Claim No. 41922 involves Map No. 144, Parcel 155, a total of 0.599 more or less acre taken in fee. The map was filed with the Department of Public Works on January 2, 1957, with the office of the Secretary of State on January 7, 1957 and in the office of the Clerk of the County of Nassau on February 23, 1958. The claim was filed in the office of the Clerk of this court on February 23,1963 and a copy thereof served on the Attorney-General on February 26, 1963. This property was owned and used by claimant for general purposes. It was used originally as an area to dump clean fill in connection with road operations, and was used later by village trucks to dump snow during snow clearing operations. The acquisition of the property originally was for the purpose of development into a highway.

All four of these claims involved a project known as Conduit Boulevard, S. H. 1699A — Part 3.

The record indicates that the uses for all of these properties were for waterworks or highways.

The State moves to dismiss the consolidated four claims upon the ground that the uses to which the property was put by claimant at the time of the appropriation and the intention for which the property was purchased by claimant were governmental rather than proprietary, and upon the further ground that section 3 of the General Municipal Law is not applicable.

The court finds that the land held for street purposes and the land used for water supply purposes were held in a governmental rather than a proprietary capacity. (City of Albany v. State of New York, 21 A D 2d 224, affd. 15 N. Y. 2d 1024, citing e.g., People v. Grant, 306 N. Y. 258, Markey v. County of Queens, 154 N. Y. 675, Brush v. Commissioner, 300 U. S. 352, Fire Ins. Co. v. Village of Keeseville, 148 N. Y. 46.)

Section 3 of the General Municipal Law, effective March 8, 1960, changed the common-law rule to allow compensation for a municipality if the land taken is to be used for a substantially different purpose from that for which it was held by the municipality.
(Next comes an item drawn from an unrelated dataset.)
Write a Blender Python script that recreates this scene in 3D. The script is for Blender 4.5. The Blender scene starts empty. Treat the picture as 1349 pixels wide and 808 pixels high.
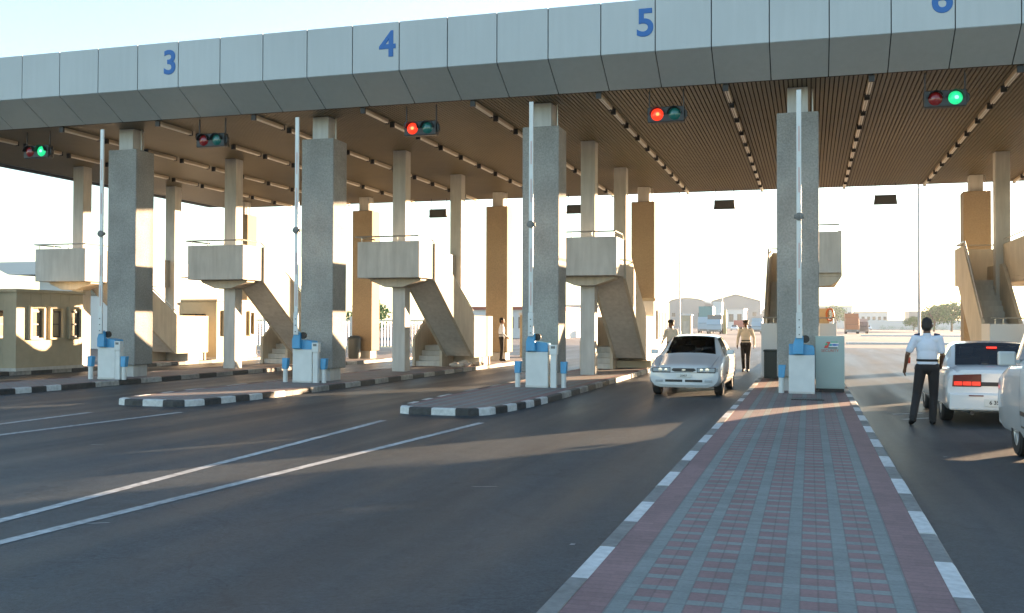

In all of the takings involved herein, however, the vesting date was prior to the effective date of this section of the General Municipal Law, which cannot be applied retroactively. (City of Albany v. State of New York, supra; City of New Rochelle v. State of New York, 19 A D 2d 674, affd. 14 N Y 2d 559; Central School Dist. No. 1 v. State of New York, 18 A D 2d 943, affd. 13 N Y 2d 1031.)

*591The court holds, as a matter of law, that the property which, is the subject of these four claims was held by claimant in a governmental capacity, and that the takings are not compensable. The court holds further that section 3 of the General Municipal Law is not applicable to the claims.

The motion made by the State to dismiss the consolidated four claims is granted.

Pursuant to the stipulation heretofore entered into between claimant and State, let judgment be entered accordingly.